One dollar one vote capitalism should be replaced with one person one vote economic democracy. Wherever there’s social labour, there should be community ownership and workplace democracy.
As my late uncle Allan Engler argued in Economic Democracy: The Working Class Alternative to Capitalism the required social change should “be based on workplace organizations, community mobilizations and democratic political action; on gains and reforms that improve living conditions while methodically replacing wealthholders’ entitlement with human entitlement, capitalist ownership with community ownership and master-servant relations with workplace democracy.” (You can watch my father’s series of videos called Economic Democracy or No Democracy — An Anti Oligarchy Manifesto seeking to popularize the themes.)
And these ideas are clearly growing in popularity.
In its first ten days of fundraising my bid to lead the NDP on an anti-capitalist platform has raised over $55,000. Additionally, we’ve more than doubled the nomination threshold to participate in the leadership race with over 1,000 party members, covering all the party’s regional, equity and age requirements, signing my nomination form.
Despite fulfilling the nomination and financial criteria, there’s a possibility the party brass will block me from the race.
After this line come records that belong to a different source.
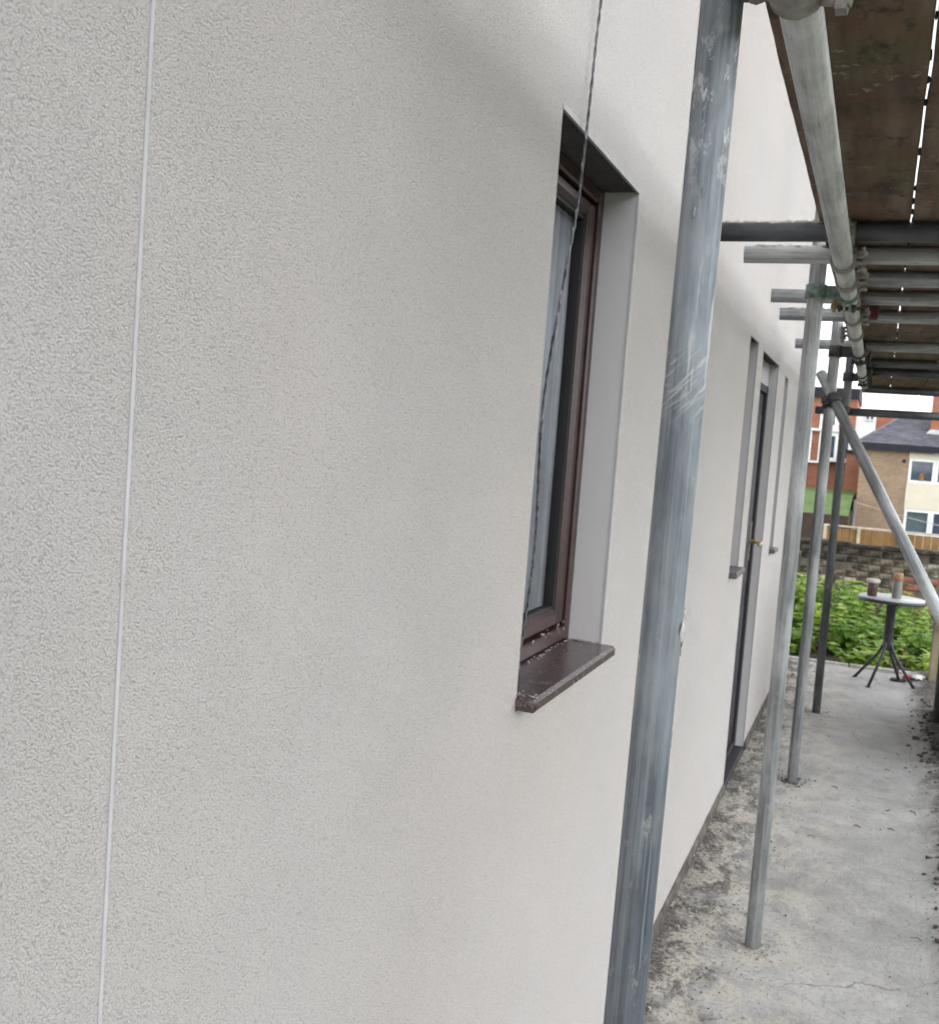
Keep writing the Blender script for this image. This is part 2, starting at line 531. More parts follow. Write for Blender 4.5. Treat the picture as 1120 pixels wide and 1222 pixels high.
M['leaf'] = m_leaf('fresh_green_leaf', (0.27, 0.40, 0.09))
M['leaf_light'] = m_leaf('yellow_green_leaf', (0.36, 0.47, 0.13))
M['leaf_dark'] = m_leaf('mid_green_leaf', (0.19, 0.32, 0.07))
M['stem'] = simple('plant_stem', (0.10, 0.14, 0.05), 0.7)
M['soil'] = simple('dark_soil', (0.055, 0.045, 0.036), 0.98, 0, 0.6, 9, 0.02, 40)
M['grass'] = simple('lawn_green', (0.095, 0.155, 0.045), 0.9, 0, 0.3, 3, 0.03, 30)
M['field'] = simple('rough_ground', (0.10, 0.11, 0.06), 0.95, 0, 0.4, 0.7)

def m_path():
    t = NT('dusty_concrete', 0.93, 0, 0.2)
    xyz = t.sep()
    x, y = xyz[0], xyz[1]
    big = t.noise(1.7, 5, 0.62)
    mid = t.noise(6.5, 6, 0.68)
    fine = t.noise(60, 5, 0.7)
    grit = t.noise(260, 3, 0.7)
    c = t.ramp(mid, [(0.28, (0.34, 0.33, 0.32)), (0.52, (0.45, 0.442, 0.43)), (0.75, (0.54, 0.53, 0.51))])
    c = t.mix(t.ramp(big, [(0.40, 0.0), (0.66, 0.55)]), c, (0.30, 0.295, 0.29))
    c = t.mix(t.ramp(fine, [(0.33, 0.45), (0.5, 0.0)]), c, (0.20, 0.19, 0.175))
    # older grey, mossy concrete towards the garden end
    old = t.math('MULTIPLY', t.ramp(t.math('MULTIPLY', y, 0.1), [(0.50, 0.0), (0.78, 0.55)]), t.ramp(big, [(0.2, 0.5), (0.6, 1.0)]))
    c = t.mix(old, c, (0.42, 0.42, 0.425))
    # dirt lying along the foot of the wall and along the fence
    edge = t.ramp(t.math('ADD', x, 0.55), [(0.0, 0.76), (0.14, 0.64), (0.30, 0.42), (0.46, 0.16), (0.75, 0.02)])
    edge2 = t.ramp(x, [(0.16, 0.0), (0.30, 0.35), (0.44, 0.72), (0.6, 0.85)])
    patch = t.noise(6.2, 8, 0.76, t.mapped((1.25, 0.9, 1), loc=(2.2, 5.1, 0)), 0.4)
    e = t.math('ADD', edge, edge2, True)
    msk = t.math('ADD', t.math('MULTIPLY', e, 1.0), t.math('SUBTRACT', patch, 0.98))
    dirt = t.ramp(t.math('MULTIPLY', msk, 3.2, True), [(0.0, 0.0), (0.6, 0.85), (1.0, 0.95)])
    dc = t.ramp(fine, [(0.36, (0.030, 0.026, 0.023)), (0.52, (0.10, 0.088, 0.078)), (0.66, (0.26, 0.24, 0.21))])
    c = t.mix(dirt, c, dc)
    # splashes of fresh render dust lying over the dirt
    sand = t.math('MULTIPLY', t.ramp(t.noise(7.5, 6, 0.68, t.mapped((1.3, 0.8, 1), loc=(9, 2, 0)), 0.3), [(0.46, 0.0), (0.54, 0.95)]), t.ramp(t.math('ADD', x, 0.55), [(0.0, 0.5), (0.12, 1.0), (0.42, 0.8), (0.6, 0.0)]))
    sand = t.math('MULTIPLY', sand, t.ramp(fine, [(0.36, 0.25), (0.52, 1.0)]))
    c = t.mix(sand, c, (0.52, 0.49, 0.43))
    ck = t.n('ShaderNodeTexVoronoi'); ck.feature = 'DISTANCE_TO_EDGE'; ck.inputs['Scale'].default_value = 0.9
    wob = t.n('ShaderNodeVectorMath', operation='ADD')
    nv = t.n('ShaderNodeTexNoise'); nv.inputs['Scale'].default_value = 3.5; nv.inputs['Detail'].default_value = 6
    t.l(t.obj, nv.inputs['Vector'])
    sv = t.n('ShaderNodeVectorMath', operation='SCALE'); sv.inputs['Scale'].default_value = 0.35
    t.l(nv.outputs['Color'], sv.inputs[0]); t.l(t.obj, wob.inputs[0]); t.l(sv.outputs[0], wob.inputs[1]); t.l(wob.outputs[0], ck.inputs['Vector'])
    crack = t.math('MULTIPLY', t.ramp(ck.outputs['Distance'], [(0.0, 0.7), (0.0045, 0.0)]), t.ramp(t.noise(1.9, 3, 0.6), [(0.45, 0.0), (0.6, 1.0)]))
    c = t.mix(crack, c, (0.08, 0.075, 0.07))
    damp = t.ramp(t.noise(2.6, 5, 0.65, t.mapped(loc=(4, 7, 1))), [(0.50, 0.0), (0.64, 0.38)])
    c = t.mix(damp, c, (0.20, 0.195, 0.19))
    t.color(c)
    h = t.math('ADD', t.math('MULTIPLY', fine, 0.7), t.math('MULTIPLY', grit, 0.35))
    h = t.math('ADD', h, t.math('MULTIPLY', patch, 0.7))
    t.bump(h, 0.016, 1.0)
    return t.m
M['path'] = m_path()

# ================================================================== GROUND
def terrain(x, y):
    if y < 11.0: return -0.10
    if y < 14.5: return -0.10 - 1.15 * (y - 11.0) / 3.5
    if y < 34: return -1.25 - 1.95 * (y - 14.5) / 19.5
    return -3.2
def grid(xs, ys, fz):
    mb = MB()
    for y in ys:
        for x in xs:
            mb.v.append((x, y, fz(x, y)))
    n = len(xs)
    for j in range(len(ys) - 1):
        for i in range(n - 1):
            mb.face([j * n + i, j * n + i + 1, (j + 1) * n + i + 1, (j + 1) * n + i], True)
    return mb
xs = [-600, -200, -80, -40, -20, -10, -5, -2, 0, 2, 5, 10, 20, 40, 80, 200, 600]
ys = [-400, -100, -30, -10, 0, 5, 11, 12, 13, 14.5, 18, 24, 30, 34, 40, 60, 100, 300, 900]
props(grid(xs, ys, terrain).obj('ground', M['field']), kind='structure')

def frange(a, b, st):
    n_ = int(round((b - a) / st)); return [a + (b - a) * i / n_ for i in range(n_ + 1)]
def path_z(x, y):
    z = 0.010 * noise.noise(Vector((x * 2.1, y * 1.3, 0))) + 0.005 * noise.noise(Vector((x * 9, y * 7, 3)))
    d = x + 0.55                                   # crumbs and dirt banked against the wall
    if d < 0.34:
        z += (0.34 - d) ** 2 * 0.09 * (0.5 + 1.0 * abs(noise.noise(Vector((x * 6, y * 4.3, 9)))))
    if x > 0.30:
        z += min(0.07, (x - 0.30) * 0.4) * (0.45 + 0.9 * abs(noise.noise(Vector((x * 4, y * 2.2, 5)))))
    return z
pm = grid(frange(-0.56, 0.80, 0.02), frange(-2.0, 8.62, 0.03), path_z)
# slab edge turned down into the bed
n0 = len(frange(-0.56, 0.80, 0.02)); last = len(pm.v) - n0
for i in range(n0):
    x, y, z = pm.v[last + i]
    y += 0.05 * noise.noise(Vector((x * 3, 1, 2)))
    pm.v[last + i] = (x, y, z)
    pm.v.append((x, y + 0.01, -0.12))
for i in range(n0 - 1):
    pm.face([last + i, last + i + 1, last + n0 + i + 1, last + n0 + i])
props(pm.obj('concrete_path', M['path']), kind='structure')

# soil bed behind the slab
props(grid(frange(-3.0, 2.2, 0.1), frange(8.5, 12.02, 0.1),
           lambda x, y: -0.055 + 0.05 * noise.noise(Vector((x * 2, y * 2, 0)))).obj('soil_bed', M['soil']), kind='structure')
# side yard beyond the path
props(grid(frange(0.78, 9.0, 0.3), frange(-6, 8.6, 0.4),
           lambda x, y: 0.03 + 0.04 * noise.noise(Vector((x, y, 0)))).obj('side_yard', M['field']), kind='structure')

# edging stones along the end of the slab
x = -1.3
k = 0
kerb = thing('path_edging', 'pale concrete edging strip along the end of the path before the weeds', 'edging', (0, 8.68, 0))
while x < 0.55:
    L_ = random.uniform(0.26, 0.40)
    MB().box((x, -0.028 + random.uniform(-.012, .012), -0.10), (x + L_ - 0.008, 0.028 + random.uniform(-.01, .01), 0.012 + random.uniform(0, .014)), 0.006).obj('edging_stone', M['cement'], kerb)
    x += L_

# crumbs of mortar and soil on the ground
def crumbs(name, n, mat, fx, fy, r0, r1, kind='stuff'):
    mb = MB()
    for i in range(n):
        x = fx(); y = fy()
        r = random.uniform(r0, r1) * (0.6 + 0.9 * random.random() ** 4)
        z = path_z(x, y)
        a = random.uniform(0, 6.28)
        i0 = len(mb.v)
        pts = []
        for j in range(5):
            t_ = a + j * 1.2566
            q = r * random.uniform(0.6, 1.2)
            mb.v.append((x + q * math.cos(t_), y + q * math.sin(t_), z - 0.002))
        for j in range(5):
            t_ = a + 0.3 + j * 1.2566
            q = r * random.uniform(0.35, 0.8)
            mb.v.append((x + q * math.cos(t_), y + q * math.sin(t_), z + r * random.uniform(0.4, 0.9)))
        for j in range(5):
            mb.face([i0 + j, i0 + (j + 1) % 5, i0 + 5 + (j + 1) % 5, i0 + 5 + j])
        mb.face([i0 + 5 + j for j in range(5)])
    o = mb.obj(name, mat)
    return props(o, kind=kind)
def wallside(): return -0.525 + abs(random.gauss(0, 0.17))
def fenceside(): return 0.47 - abs(random.gauss(0, 0.10))
def anyx(): return random.uniform(-0.5, 0.45)
def ydist(): return 1.0 + 7.4 * random.random() ** 0.9
crumbs('soil_crumbs', 6000, simple('dirt_crumb', (.10, .09, .08), .95, 0, .6, 30), lambda: wallside() if random.random() < .62 else fenceside(), ydist, 0.0010, 0.0046)
crumbs('mortar_crumbs', 5000, M['mortar'], lambda: wallside() if random.random() < .85 else anyx(), ydist, 0.0012, 0.0055)
crumbs('path_grit', 200, M['soil'], anyx, ydist, 0.001, 0.004)

for i_, (px_, py_) in enumerate(((-0.232, 3.456), (-0.251, 5.335), (-0.224, 6.91))):
    def fx_(px_=px_): return px_ + random.gauss(0, .045)
    def fy_(py_=py_): return py_ + random.gauss(0, .05)
    crumbs('foot_crumbs', 240, M['mortar'] if i_ != 1 else M['soil'], fx_, fy_, 0.0015, 0.007)

cl_ = MB()
for i in range(210):                            # clods of soil shoved to the right hand edge
    cy_, sp_ = ((3.75, .35), (4.35, .2), (6.2, .35), (6.9, .4))[i % 4]
    x = 0.44 - abs(random.gauss(0, .055)); y = random.gauss(cy_, sp_)
    r = random.uniform(.003, .012) * (1.5 if random.random() < .10 else 1)
    cl_.lump((x, y, path_z(x, y) + r * .3), r * random.uniform(.8, 1.4), r * random.uniform(.8, 1.4), r * .7, 1, i * 2.3, 1.0)
props(cl_.obj('soil_clods', simple('clod_soil', (.075, .064, .054), .98, 0, .6, 40, .004, 120)), 'dark clods of soil along the right edge of the path', 'soil', kind='stuff')
tw_ = MB()
for i in range(20):                             # twigs and straw blown over the concrete
    x = random.uniform(-.35, .42) if i % 3 else random.uniform(.1, .42); y = 2.6 + 4.5 * random.random(); a_ = random.uniform(0, 3.14); L_ = random.uniform(.012, .05)
    tw_.path([(x, y, path_z(x, y) + .003), (x + L_ * .5 * math.cos(a_), y + L_ * .5 * math.sin(a_), path_z(x, y) + .006), (x + L_ * math.cos(a_ + .4), y + L_ * math.sin(a_ + .4), path_z(x, y) + .003)], random.uniform(.0008, .0022), 5)
props(tw_.obj('twigs', M['soil']), 'scattered dark twigs and straw on the concrete path', 'twigs', kind='stuff')

# ================================================================== THE RENDERED HOUSE
W = -0.525
ZT = 5.3
Y0, Y1 = -2.5, 8.08
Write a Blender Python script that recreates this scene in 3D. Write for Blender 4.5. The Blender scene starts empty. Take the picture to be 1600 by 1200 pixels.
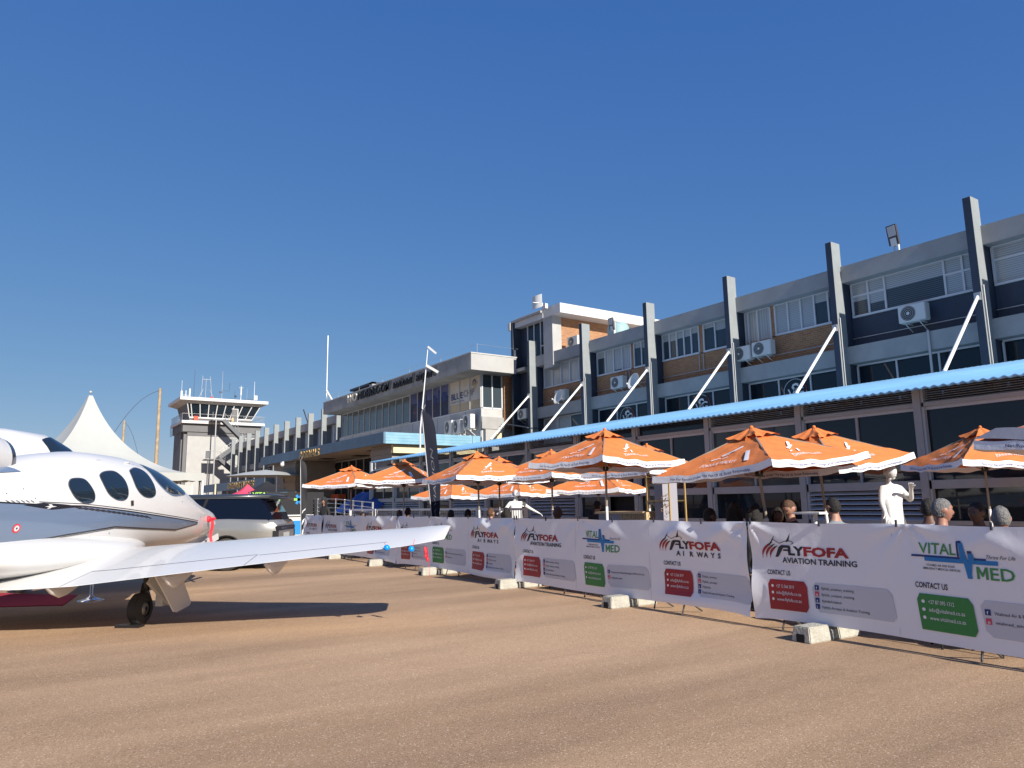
import bpy, bmesh, math, random
from mathutils import Vector, Matrix, noise
random.seed(7)
S = bpy.context.scene
COL = S.collection
R = math.radians
sin, cos, pi = math.sin, math.cos, math.pi

# ------------------------------------------------------------------ camera
PITCH, ROLL, YAW = .16065, -.01604, .5967


def _lv(x, y, z):
    return Vector((x * cos(YAW) + y * sin(YAW), -x * sin(YAW) + y * cos(YAW), z))


_u0 = (0, -sin(PITCH), cos(PITCH))
_rx = _lv(cos(ROLL), sin(ROLL) * _u0[1], sin(ROLL) * _u0[2])
_ux = _lv(-sin(ROLL), cos(ROLL) * _u0[1], cos(ROLL) * _u0[2])
_fx = _lv(0, cos(PITCH), sin(PITCH))
cd = bpy.data.cameras.new('camera')
cam = bpy.data.objects.new('camera', cd)
COL.objects.link(cam)
M = Matrix((_rx, _ux, -_fx)).transposed().to_4x4()
M.translation = Vector((0, 0, 1.5))
cam.matrix_world = M
cd.sensor_width = 36
cd.lens = 36 * 1150 / 1600
cd.clip_end = 6000
cd.clip_start = .05
S.camera = cam

# ------------------------------------------------------------------ world, sun, exposure
SUN_EL, SUN_AZ = R(30.4), R(1.6)      # sun stands behind the camera (-Y), a hair towards -X
w = bpy.data.worlds.new('World')
S.world = w
w.use_nodes = True
nt = w.node_tree
sky = nt.nodes.new('ShaderNodeTexSky')
sky.sky_type = 'NISHITA'
sky.sun_disc = False
sky.sun_elevation = SUN_EL
sky.sun_rotation = pi + SUN_AZ
sky.altitude = 1200
sky.air_density = 1.0
sky.dust_density = .25
sky.ozone_density = 4.5
_sp = nt.nodes.new('ShaderNodeSeparateColor')
_cb = nt.nodes.new('ShaderNodeCombineColor')
nt.links.new(sky.outputs[0], _sp.inputs[0])
for _i, (_g, _k) in enumerate(((.90, .62), (.61, 1.09), (.27, 2.74))):      # clear dry-season blue: deep overhead, pale at the horizon
    _p = nt.nodes.new('ShaderNodeMath'); _p.operation = 'POWER'; _p.inputs[1].default_value = _g
    _m = nt.nodes.new('ShaderNodeMath'); _m.operation = 'MULTIPLY'; _m.inputs[1].default_value = _k
    nt.links.new(_sp.outputs[_i], _p.inputs[0]); nt.links.new(_p.outputs[0], _m.inputs[0]); nt.links.new(_m.outputs[0], _cb.inputs[_i])
nt.links.new(_cb.outputs[0], nt.nodes['Background'].inputs[0])
nt.nodes['Background'].inputs[1].default_value = .084
sd = bpy.data.lights.new('sun', 'SUN')
sd.energy = 4.9
sd.angle = R(.53)
sd.color = (1, .93, .83)
so = bpy.data.objects.new('sun', sd)
COL.objects.link(so)
_to = Vector((-sin(SUN_AZ) * cos(SUN_EL), -cos(SUN_AZ) * cos(SUN_EL), sin(SUN_EL)))
so.rotation_euler = _to.to_track_quat('Z', 'Y').to_euler()
so.location = (0, -20, 30)
S.view_settings.view_transform = 'Standard'
S.view_settings.look = 'None'
S.view_settings.gamma = 1
S.view_settings.exposure = .58
S.cycles.max_bounces = 6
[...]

But even those who don’t plan to vote for me should reject this type of anti-democratic manipulation. All but the most reactionary party members should want capitalism to be on the agenda in the NDP leadership race.
This is the CCF/NDP tradition. According to the 1933 Regina Manifesto, the aim of the party is to “REPLACE the present capitalist system” while the 1969 Waffle manifesto says, “Capitalism must be replaced by socialism.”
If I’m not allowed to participate in the race don’t expect much discussion of capitalism. If I’m allowed to run, expect everyone in the race to be questioning the odious economic system by the end of it.